Si potrebbe dire che mentre il peccatore ha bisogno di perdono, il corrotto necessita di guarigione. Un cuore corrotto è anzitutto un cuore malato, affetto da una vera e propria cecità interiore. Ben peggio che peccare, infatti, è non vedere più il proprio peccato. È indice, questa cecità spirituale, di una volontà malata in radice, contrassegno di una coscienza anestetizzata, talmente rinserrata nella propria autosufficienza da non accorgersi del proprio stato di putrefazione.

Questo cumulo di resistenze interiori spiega l’ostinata impermeabilità di un cuore corrotto alla correzione fraterna. Ecco perché l’unico modo per sanare dalla corruzione passa sovente attraverso eventi traumatici. Pare che solo situazioni il cui prodursi è indipendente dalla propria volontà (malattie, perdite laceranti, sconquassi esistenziali, ecc.) consentano di spezzare la spessa schermatura di un’ossificazione corrotta e permettere così l’accesso della grazia.

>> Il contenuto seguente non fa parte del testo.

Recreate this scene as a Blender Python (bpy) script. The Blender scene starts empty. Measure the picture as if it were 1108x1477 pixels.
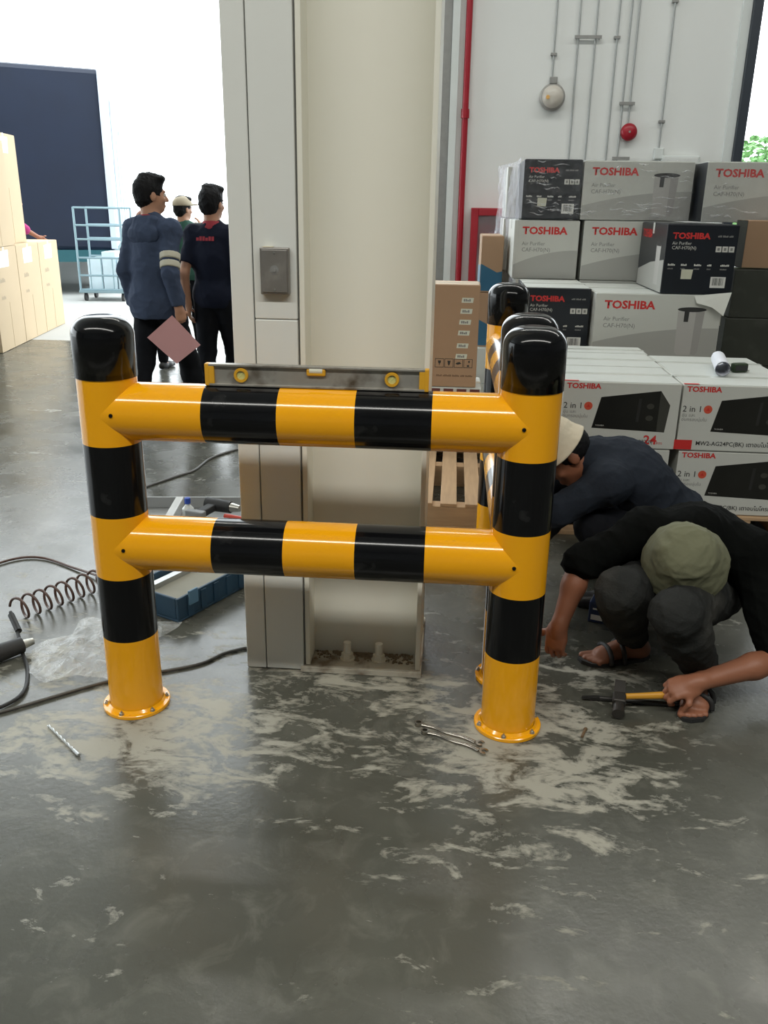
import bpy, bmesh, math, random
import numpy as np
from mathutils import Vector, Matrix
random.seed(7)
SC = bpy.context.scene
COL = SC.collection
pi = math.pi

# ------------------------------------------------------------------ camera
CAM_F, CAM_PITCH, CAM_ROLL, CAM_YAW, CAM_H = 1231.47, .3436, -.0163, .0744, 1.5081
cd = bpy.data.cameras.new('camera'); cam = bpy.data.objects.new('camera', cd); COL.objects.link(cam)
cd.sensor_fit = 'VERTICAL'; cd.sensor_height = 36.0; cd.lens = CAM_F / 1477 * 36.0; cd.clip_end = 300
_fw = Vector((-math.sin(CAM_YAW)*math.cos(CAM_PITCH), math.cos(CAM_YAW)*math.cos(CAM_PITCH), -math.sin(CAM_PITCH)))
_r0 = Vector((math.cos(CAM_YAW), math.sin(CAM_YAW), 0)); _u0 = _r0.cross(_fw)
_r = _r0*math.cos(CAM_ROLL) - _u0*math.sin(CAM_ROLL); _u = _u0*math.cos(CAM_ROLL) + _r0*math.sin(CAM_ROLL)
cam.matrix_world = Matrix(((_r.x, _u.x, -_fw.x, 0), (_r.y, _u.y, -_fw.y, 0), (_r.z, _u.z, -_fw.z, CAM_H), (0, 0, 0, 1)))
SC.camera = cam

# ------------------------------------------------------------------ sky, lamps, exposure
SC.view_settings.view_transform = 'Standard'; SC.view_settings.look = 'None'
SC.view_settings.exposure = 0.0; SC.view_settings.gamma = 1.0; SC.view_settings.use_curve_mapping = False
W = bpy.data.worlds.new('overcast_sky'); SC.world = W; W.use_nodes = True
bg = W.node_tree.nodes['Background']; bg.inputs[0].default_value = (.90, .97, 1.0, 1); bg.inputs[1].default_value = 4.5
SC.cycles.max_bounces = 8; SC.cycles.transparent_max_bounces = 12
SC.cycles.use_denoising = True

def strip_lamp(name, x, y, z, lx, ly, watts):
    l = bpy.data.lights.new(name, 'AREA'); l.shape = 'RECTANGLE'; l.size = lx; l.size_y = ly
    l.energy = watts; l.color = (1.0, .985, .92)
    o = bpy.data.objects.new(name, l); o.location = (x, y, z); COL.objects.link(o)
strip_lamp('ceiling_strip_light', 0, -.78, 5.3, 11, .45, 400)
strip_lamp('ceiling_strip_light', 1.5, 6.2, 5.3, 8, .16, 130)

# ------------------------------------------------------------------ helpers
def link(name, data, parent=None, mats=None):
    o = bpy.data.objects.new(name, data); COL.objects.link(o)
    if parent is not None: o.parent = parent
    return o
def tag(o, label=None, cat=None, group=None, kind=None):
    if label: o['label'] = label
    if cat: o['category'] = cat
    if group: o['group'] = group
    if kind: o['kind'] = kind
    return o
def thing(name, label, cat, loc=(0, 0, 0), rz=0, group=None):
    o = link(name, None); o.location = loc; o.rotation_euler = (0, 0, rz); o.empty_display_size = .05
    return tag(o, label, cat, group)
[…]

A un animo sprofondato negli abissi di un cuore di tenebra non resta forse che questa via di salvezza.

Dice Simone Weil che «la punizione deve essere una imitazione di Dio». Punire non equivale ad annientare. Sarebbe blasfemo pensare al Creatore che vuole azzerare l’opera della proprie mani. Anche l’ira divina perciò è espressione di misericordia. Essere misericordiosi consiste nel provare afflizione per il male (fisico e morale) che ha afferrato un’altra creatura come se avesse colpito noi stessi. L’empatia è certo la base psicologica della misericordia. Ma non basta questo impulso a dare sostanza all’impeto della misericordia: deve anche originarsi e prendere forma, dall’afflizione, una ferma volontà di liberare dal male. Lo sguardo misericordioso è uno sguardo emancipatore, designa la volontà di affrancare il prossimo dalla schiavitù del peccato. L’uomo della misericordia pertanto è il vero liberatore.

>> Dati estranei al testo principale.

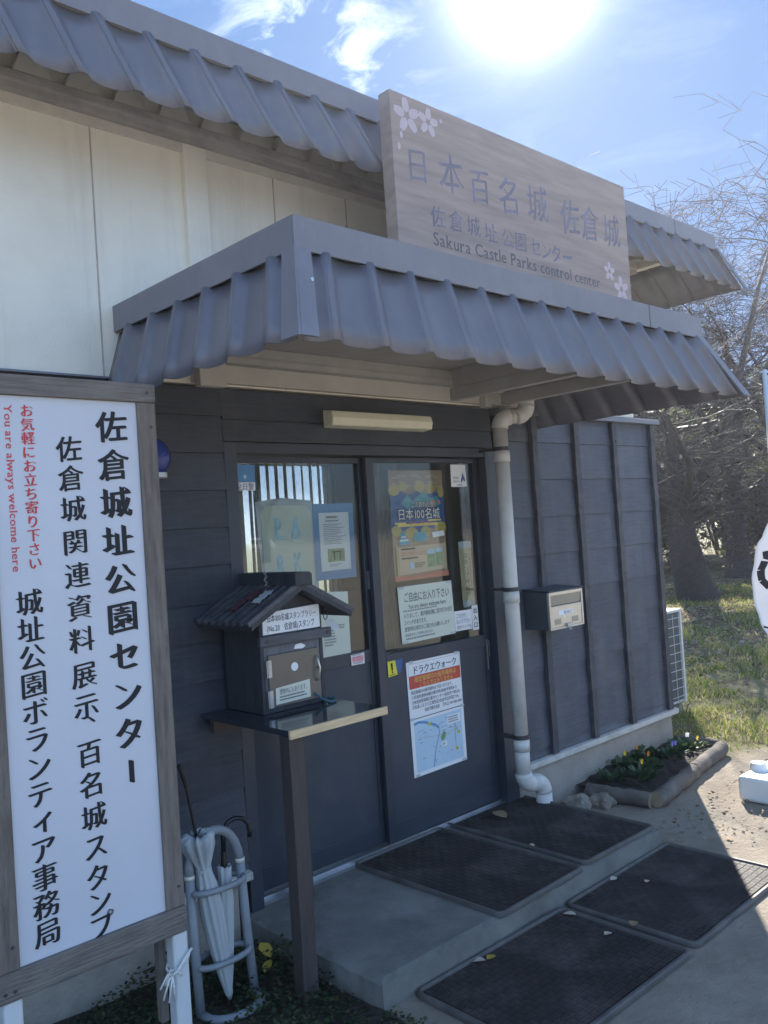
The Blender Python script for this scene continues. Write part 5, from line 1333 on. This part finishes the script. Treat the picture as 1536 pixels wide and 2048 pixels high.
def build_bed():
    log('edging_log', (4.36,3.02,.044), (4.425,2.64,.042), .047, 'dark log at the near left end of the flower bed beside the pipe foot', 1)
    log('edging_log', (4.435,2.60,.044), (5.06,2.705,.044), .049, 'weathered front log of the flower bed with a pale cut end', 2)
    log('edging_log', (5.075,2.71,.044), (5.66,2.80,.042), .047, 'grey front log at the far sunlit corner of the flower bed', 3)
    log('edging_log', (5.69,2.84,.05), (5.66,3.12,.05), .044, 'short far log closing the flower bed at the wall end', 4)
    v = []; f = []; nx, ny = 24, 8
    for j in range(ny+1):
        for i in range(nx+1):
            s, t_ = i/nx, j/ny
            x0 = 4.40+.0*t_; x1 = 5.66
            y0 = 2.63+.19*s; y1 = 3.125
            v.append((x0+(x1-x0)*s, y0+(y1-y0)*t_, .05+.03*sin(s*9+t_*5)*.5+.02*t_+U(-.008,.008)))
    for j in range(ny):
        for i in range(nx):
            a = j*(nx+1)+i; f.append((a, a+1, a+nx+2, a+nx+1))
    kind(raw('bed_soil', v, f, M['soil'], smooth=False), 'structure')
    pl = [(4.80,3.05,'fyellow',1.0,'pansy with one orange yellow bloom close to the foundation, near end of the bed'),
          (5.00,3.06,'forange',.9,'pansy with a reddish orange bloom against the foundation'),
          (4.66,2.84,'fyellow',1.1,'leafy pansy with a yellow bloom behind the front log'),
          (4.56,2.97,None,.8,'small flowerless pansy plant at the near left end of the bed'),
          (4.86,2.90,'forange',1.0,'leafy pansy with dark orange bud in the middle of the bed'),
          (5.20,2.93,'fpurple',1.0,'pansy with two pale purple blooms behind the far front log'),
          (5.43,2.95,'fwhite',.9,'pansy with white blooms at the far end of the bed'),
          (5.12,3.06,None,.9,'flowerless pansy plant beside the orange one at the foundation'),
          (5.52,2.90,'fyellow',.6,'tiny pansy with a yellow bud in the far corner of the bed')]
    for i, (x, y, m_, s, lab) in enumerate(pl):
        t = thing('pansy_plant', lab, 'plant', (x, y, .06), 'pansies in the flower bed')
        v, f = leaf_cluster(int(70*s), .085*s, .055*s, .048, 100+i, .7)
        raw('leaves', [(a+x, b+y, c+.06) for a, b, c in v], f, M['pansyleaf'], t)
        if m_:
            for q in range(2 if m_ in ('fpurple', 'fwhite') else 1):
                ox, oy, oz = U(-.03,.03)+q*.05, U(-.03,.0), .10*s+U(0,.015)
                fv = []; ff = []
                c = Vector((x+ox, y+oy, .06+oz))
                for k in range(5):
                    a = 2*pi*k/5+.3; d = Vector((cos(a)*.8, -.35, sin(a))).normalized(); sd = d.cross(Vector((0,1,0))).normalized(); n0 = len(fv); R_ = .0165
                    fv += [tuple(c), tuple(c+d*R_*.6+sd*R_*.5), tuple(c+d*R_*1.05+sd*R_*.28), tuple(c+d*R_*1.05-sd*R_*.28), tuple(c+d*R_*.6-sd*R_*.5)]
                    ff.append((n0, n0+1, n0+2, n0+3, n0+4))
                raw('bloom', fv, ff, M[m_], t)
                mb = MB(); mb.tube([(x+ox*.4, y+oy*.3, .07), tuple(c-Vector((0,-.004,.004)))], .0018, 5); mb.build('stem', M['pansyleaf'], t)
    # broken concrete at the pipe's foot
    for i, (x, y, s, lab) in enumerate(((4.17,2.96,.10,'rough lump of broken concrete beside the pipe foot'), (4.30,2.88,.085,'flatter lump of broken concrete next to the flower bed log'), (4.07,2.90,.05,'small chip of concrete lying between mat and pipe'))):
        rr = random.Random(50+i); bm = bmesh.new(); bmesh.ops.create_icosphere(bm, subdivisions=4, radius=1)
        for vtx in bm.verts:
            k = 1+.25*sin(vtx.co.x*4+i)*cos(vtx.co.y*5+i*2)+.05*sin(vtx.co.x*9+vtx.co.z*7)*sin(vtx.co.y*8+i)+.035*rr.uniform(-1,1)
            vtx.co = Vector((vtx.co.x*s*k, vtx.co.y*s*.8*k, vtx.co.z*s*.5*k))
        me = bpy.data.meshes.new('concrete_lump'); bm.to_mesh(me); bm.free(); me.materials.append(M['rubble'])
        o = bpy.data.objects.new('concrete_lump', me); COL.objects.link(o); o.location = (x, y, .022); o.rotation_euler.z = i*1.1
        tag(o, lab, 'rubble')
build_bed()

# ------------------------------------------------------------------ air conditioner
def build_ac():
    t = thing('air_conditioner', 'off white outdoor air conditioner with wire guarded coil beyond the end of the dark wall', 'air conditioner', (6.6, 3.75, 0))
    x0, x1, y0, y1, z0, z1 = 6.05, 6.76, 3.62, 3.88, .08, .86
    b = MB(); b.box(x0, x1, y0+.02, y1, z0, z1-.025); b.build('case', M['acwhite'], t, bevel=.01, seg=3)
    b = MB(); b.box(x0-.006, x1+.006, y0-.004, y1+.006, z1-.0245, z1); b.build('lid', M['acwhite'], t, bevel=.008, seg=3)
    b = MB(); b.box(x0+.02, x1-.03, y0+.004, y0+.0195, z0+.03, z1-.03); b.build('coil', M['coil'], t)
    b = MB(); b.box(x1-.028, x1, y0-.004, y0+.0195, z0, z1-.025); b.box(x0, x0+.018, y0-.004, y0+.0195, z0, z1-.025); b.build('corner_post', M['acwhite'], t, bevel=.004)
    g = MB()
    for i in range(10):
        z = z0+.06+(z1-z0-.13)*i/9; g.tube([(x0+.016,y0-.002,z),(x1-.026,y0-.002,z)], .0028, 5)
    for i in range(7):
        x = x0+.06+(x1-x0-.12)*i/6; g.tube([(x,y0-.006,z0+.03),(x,y0-.006,z1-.04)], .0022, 5)
    g.build('wire_guard', M['acwhite'], t)
    for x in (x0+.08, x1-.12):
        b = MB(); b.box(x, x+.06, y0+.01, y1+.02, -.03, z0-.0005); b.build('foot', M['concrete'], t)
build_ac()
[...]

Suonerà forse paradossale alle inflessibili corde del legalista, ma è proprio lì, nella misericordia, a trovare fondamento l’ira di Dio. Il Creatore non assiste silente e muto ai tentativi di autodistruzione messi in atto dalla propria creatura. Reagisce con forza per rammentarle il suo posto unico nella creazione, per ribadire la sua vocazione all’eternità.

Se ci accostiamo al criminale all’infuori di questo orizzonte «non abbiamo il diritto di punirlo», dice la Weil, e «gli si deve solo impedire di non nuocere».

Non è tanto la punizione ad essere svilita quando la si riduce a un decreto di ostracismo. Ad essere degradato è l’uomo, così parificato a esseri e oggetti privi di libera volontà. È limitante dunque assimilare la pena alla semplice espulsione dell’impuro dalla comunità umana. L’atto di punire smarrisce il suo significato profondo se trova ispirazione nel desidero di distruzione e nella brama di annichilimento. È vero il contrario: punire equivale a dare una possibilità di redenzione, è il tentativo estremo di reintegrare il criminale nella «rete di obblighi eterni che uniscono ogni essere umano a tutti gli altri».

Per questo la Weil si spinge a dire che «la punizione è un bisogno vitale dell’anima umana». Essa dispiega i suoi benefici nel momento in cui «la sofferenza si associa alla coscienza della giustizia». La punizione desta il sentimento di giustizia attraverso il dolore alla maniera in cui, per analogia, il musicista suscita il sentimento della bellezza attraverso il suono della melodia. È il metodo con cui la giustizia si fa strada nell’animo del delinquente passando per l’inevitabile sofferenza della pena.

Solo così la punizione si rivela un’incrollabile professione di fede nell’originaria positività della realtà. Sussiste nelle profondità insondabili dell’essere umano una densità sconosciuta, alligna in lui una sostanza positiva che non viene esaurita dai suoi atti. «Infliggere la punizione è dichiarare che al fondo dell’essere colpevole c’è un seme di bene puro. Punire senza questa fede – insiste la Weil – significa fare il male per il male».

Occorre guardarsi tanto dal legalismo quanto dal sentimentalismo, questi due idoli che si alimentano reciprocamente nella misura in cui si divorano vicendevolmente. Dobbiamo sforzarci di non spezzare in noi il vincolo organico tra misericordia e giustizia, per non oscillare tra la porta ostruita della crudeltà e la via spalancata della pseudo-bontà.

Si sfugge all’abuso solo addentrandosi nell’abisso della misericordia. Di modo che lo stesso amore che la giustizia ferita invita ad invocare la punizione sia anche quello che la misericordia infinita inclina a concedere il perdono.